Your task:
Pictures are not part of the copy. Retype the lines from the first one through the line that contains "COL = scene.collection".

Provided material:
■ ■ ■
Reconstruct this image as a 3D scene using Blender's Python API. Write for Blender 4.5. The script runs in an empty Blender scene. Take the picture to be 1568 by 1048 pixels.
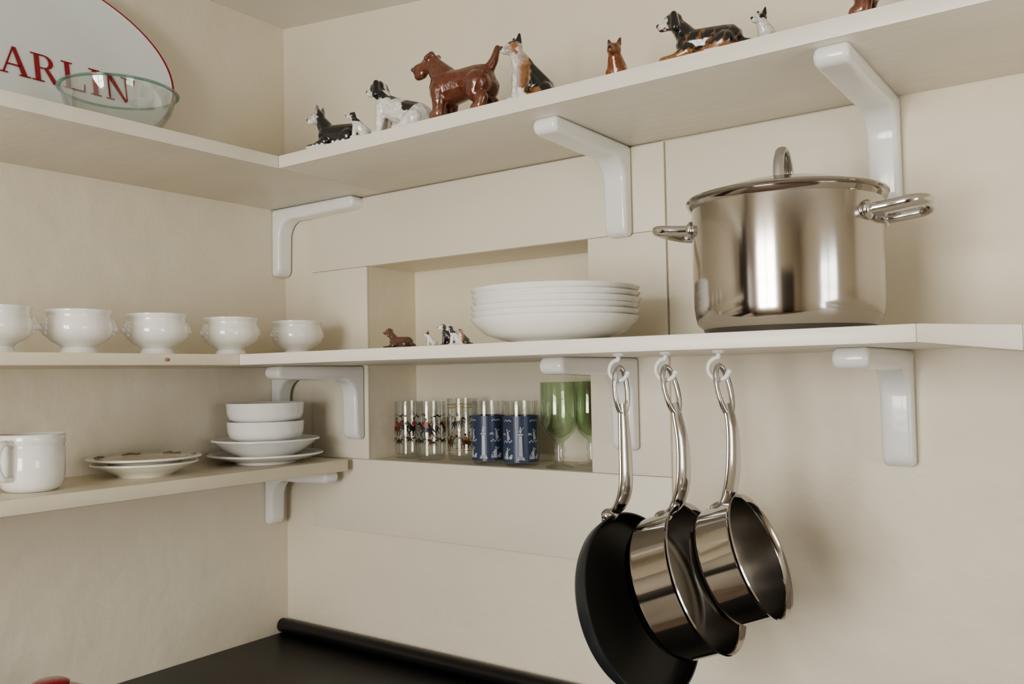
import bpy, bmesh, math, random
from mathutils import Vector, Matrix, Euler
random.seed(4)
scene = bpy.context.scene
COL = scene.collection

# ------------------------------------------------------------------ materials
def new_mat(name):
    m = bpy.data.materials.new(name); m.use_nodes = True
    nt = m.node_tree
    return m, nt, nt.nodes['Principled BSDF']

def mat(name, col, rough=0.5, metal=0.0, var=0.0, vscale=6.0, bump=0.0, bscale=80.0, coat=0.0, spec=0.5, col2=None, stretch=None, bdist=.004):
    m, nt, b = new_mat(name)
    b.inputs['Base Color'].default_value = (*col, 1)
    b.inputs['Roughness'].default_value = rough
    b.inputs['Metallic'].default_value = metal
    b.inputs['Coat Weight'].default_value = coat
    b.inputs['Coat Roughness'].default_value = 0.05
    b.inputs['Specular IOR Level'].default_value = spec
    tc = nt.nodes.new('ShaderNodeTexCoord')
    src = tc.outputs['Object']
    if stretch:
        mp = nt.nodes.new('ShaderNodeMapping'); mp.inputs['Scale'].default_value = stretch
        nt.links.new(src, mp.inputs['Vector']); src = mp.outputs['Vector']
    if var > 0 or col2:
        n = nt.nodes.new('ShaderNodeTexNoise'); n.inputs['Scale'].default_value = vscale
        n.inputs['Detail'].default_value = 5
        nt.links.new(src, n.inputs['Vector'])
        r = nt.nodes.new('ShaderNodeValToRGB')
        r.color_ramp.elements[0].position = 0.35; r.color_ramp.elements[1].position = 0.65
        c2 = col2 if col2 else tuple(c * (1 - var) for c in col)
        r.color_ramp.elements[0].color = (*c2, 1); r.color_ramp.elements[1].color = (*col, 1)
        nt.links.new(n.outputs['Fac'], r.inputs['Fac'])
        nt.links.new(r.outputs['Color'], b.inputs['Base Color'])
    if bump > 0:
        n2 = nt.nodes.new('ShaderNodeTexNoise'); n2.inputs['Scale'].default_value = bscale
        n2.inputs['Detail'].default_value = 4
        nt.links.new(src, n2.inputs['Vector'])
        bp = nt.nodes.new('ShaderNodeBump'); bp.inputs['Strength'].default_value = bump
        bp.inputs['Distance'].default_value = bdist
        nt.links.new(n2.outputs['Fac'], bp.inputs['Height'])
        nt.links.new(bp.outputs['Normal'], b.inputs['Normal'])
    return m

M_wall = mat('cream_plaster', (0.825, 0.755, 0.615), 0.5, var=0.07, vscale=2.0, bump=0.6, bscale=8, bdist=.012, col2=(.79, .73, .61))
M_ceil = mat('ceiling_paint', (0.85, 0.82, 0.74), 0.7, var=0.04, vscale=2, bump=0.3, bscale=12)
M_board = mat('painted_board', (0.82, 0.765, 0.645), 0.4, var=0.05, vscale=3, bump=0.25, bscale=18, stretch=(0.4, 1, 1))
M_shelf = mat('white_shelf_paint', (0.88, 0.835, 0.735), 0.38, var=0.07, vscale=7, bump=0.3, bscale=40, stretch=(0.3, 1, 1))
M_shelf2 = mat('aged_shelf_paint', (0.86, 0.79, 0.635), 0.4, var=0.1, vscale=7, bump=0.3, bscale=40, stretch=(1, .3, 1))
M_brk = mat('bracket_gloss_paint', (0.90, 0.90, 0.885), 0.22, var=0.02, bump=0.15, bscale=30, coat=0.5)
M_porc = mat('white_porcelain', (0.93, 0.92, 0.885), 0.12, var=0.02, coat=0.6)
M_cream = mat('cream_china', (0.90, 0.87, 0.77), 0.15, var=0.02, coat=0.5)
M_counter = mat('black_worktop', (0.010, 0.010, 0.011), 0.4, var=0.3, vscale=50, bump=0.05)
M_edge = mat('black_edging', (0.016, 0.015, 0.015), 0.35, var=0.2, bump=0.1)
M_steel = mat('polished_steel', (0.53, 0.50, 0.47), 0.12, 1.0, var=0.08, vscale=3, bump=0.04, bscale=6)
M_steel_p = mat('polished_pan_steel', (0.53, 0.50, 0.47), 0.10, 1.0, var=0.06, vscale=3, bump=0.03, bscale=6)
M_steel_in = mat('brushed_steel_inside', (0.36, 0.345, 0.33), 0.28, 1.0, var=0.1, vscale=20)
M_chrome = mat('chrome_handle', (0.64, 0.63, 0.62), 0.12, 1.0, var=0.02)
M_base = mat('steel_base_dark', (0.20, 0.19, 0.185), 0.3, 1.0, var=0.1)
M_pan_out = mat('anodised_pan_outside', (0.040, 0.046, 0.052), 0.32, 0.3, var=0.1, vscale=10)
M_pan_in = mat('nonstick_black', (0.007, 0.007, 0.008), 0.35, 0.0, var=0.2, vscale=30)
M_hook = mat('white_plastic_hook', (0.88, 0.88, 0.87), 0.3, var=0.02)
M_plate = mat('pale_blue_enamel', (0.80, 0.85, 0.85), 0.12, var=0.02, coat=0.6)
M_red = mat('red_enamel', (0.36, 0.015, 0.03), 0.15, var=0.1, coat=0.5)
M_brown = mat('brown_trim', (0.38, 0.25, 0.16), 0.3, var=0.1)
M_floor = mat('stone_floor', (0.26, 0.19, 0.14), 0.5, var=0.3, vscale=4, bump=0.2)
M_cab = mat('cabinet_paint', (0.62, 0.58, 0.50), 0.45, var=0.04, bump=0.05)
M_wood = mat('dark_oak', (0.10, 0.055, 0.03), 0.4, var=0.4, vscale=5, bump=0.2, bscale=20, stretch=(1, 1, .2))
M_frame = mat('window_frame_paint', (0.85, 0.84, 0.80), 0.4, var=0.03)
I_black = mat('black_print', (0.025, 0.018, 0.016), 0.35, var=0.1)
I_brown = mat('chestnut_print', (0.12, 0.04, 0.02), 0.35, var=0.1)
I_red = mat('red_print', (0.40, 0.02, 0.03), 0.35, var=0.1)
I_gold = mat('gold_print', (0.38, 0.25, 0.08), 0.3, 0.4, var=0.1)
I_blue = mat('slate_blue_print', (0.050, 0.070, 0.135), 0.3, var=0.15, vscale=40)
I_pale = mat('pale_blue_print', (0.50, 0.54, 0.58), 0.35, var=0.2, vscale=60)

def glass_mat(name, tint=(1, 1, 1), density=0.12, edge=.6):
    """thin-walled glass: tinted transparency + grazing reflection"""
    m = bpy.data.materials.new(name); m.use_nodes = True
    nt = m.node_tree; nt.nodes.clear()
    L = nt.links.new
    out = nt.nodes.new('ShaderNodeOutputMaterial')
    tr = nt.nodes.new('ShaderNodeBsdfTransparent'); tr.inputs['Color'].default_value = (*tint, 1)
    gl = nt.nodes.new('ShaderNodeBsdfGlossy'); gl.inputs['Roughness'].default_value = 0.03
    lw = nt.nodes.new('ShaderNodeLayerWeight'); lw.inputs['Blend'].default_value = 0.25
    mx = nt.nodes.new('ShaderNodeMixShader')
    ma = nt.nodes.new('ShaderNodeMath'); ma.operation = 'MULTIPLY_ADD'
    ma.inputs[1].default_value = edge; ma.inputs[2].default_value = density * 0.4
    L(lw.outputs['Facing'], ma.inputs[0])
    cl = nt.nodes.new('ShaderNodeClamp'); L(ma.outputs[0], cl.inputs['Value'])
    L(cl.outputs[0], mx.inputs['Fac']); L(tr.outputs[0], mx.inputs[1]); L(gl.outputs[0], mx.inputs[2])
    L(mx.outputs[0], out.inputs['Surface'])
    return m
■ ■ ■
Result:
Reconstruct this image as a 3D scene using Blender's Python API. Write for Blender 4.5. The script runs in an empty Blender scene. Take the picture to be 1568 by 1048 pixels.
import bpy, bmesh, math, random
from mathutils import Vector, Matrix, Euler
random.seed(4)
scene = bpy.context.scene
COL = scene.collection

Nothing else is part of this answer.